5. In September 2014, about a week before the 2014 PGR surveys were to begin (I had announced that on the blog), Sally Haslanger, and another longtime hater of the philosophy rankings, David Velleman, released portions of my July e-mail to Jenkins and my February e-mails to McAfee. Haslanger and Velleman never asked about any of the context, Velleman having decided that it's impermissible to send irate e-mails in private, and Haslanger having her own motives (see #4).

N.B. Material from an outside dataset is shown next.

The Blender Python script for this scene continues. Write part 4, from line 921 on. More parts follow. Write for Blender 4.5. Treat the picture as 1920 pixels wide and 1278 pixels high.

6. Haslanger coordinated the release of the e-mails with a petition to "boycott" the PGR organized by Carrie Jenkins and her colleague Alan Richardson at British Columbia (another longtime hater of the PGR going back to 2002), based on the false claim that my derisive e-mail to Jenkins responding to her threat had caused serious harm to her "health" and her ability to contribute to the profession. Among the evidence that it was false: (1) Jenkins gave multiple professional talks in the months following the allegedly 'traumatizing" e-mail; (2) when my lawyer challenged Jenkins about the defamatory falsehoods, her lawyer did not defend them as "substantially true" but only as lawful expression (i.e., even if not true), a telling admission since, as her own lawyer has written, "'[A] failed plea of truth may aggravate the plaintiff's damages or underpin an award of exemplary damages"; (3) half of Jenkins's roughly 20 colleagues declined to sign the petition (three-quarters did sign initially due to bullying by Jenkins and Richardson, but once the two bullies were forced to back off, five removed their names). There's a more detailed account, including some speculation as to why Jenkins failed to elicit more support from her colleagues ("the drama queen" as one called her), of those events here.
7. There were roughly 550 evaluators nominated for the 2014 philosophy rankings; of these about 55 signed the "boycott" statement (90% of the 600 signatories [many not even regular faculty] were boycotting an event to which they were not even invited--most were solicited by Richard Heck, who last tried to torpedo the philosophy rankings in 2001 with another petition; Heck misrepresented the exchange with Jenkins [see #3] in order to inflame opposition to me). Having already invested three years in preparing for the 2014 PGR, I was not about to have it derailed by this nonsense. I declined to step down as editor; I asked Berit Brogaard to join me as co-editor of the 2014 PGR; and made a public commitment to appoint another co-editor to work with Brogaard thereafter and to continue to support their efforts on my blog. (My commitment, being elicited by coercion, has no legal force, obviously, but since I had no intention anyway of producing another PGR, and did not want my existing work on the 2014 edition to go to waste, it was a win-win solution.)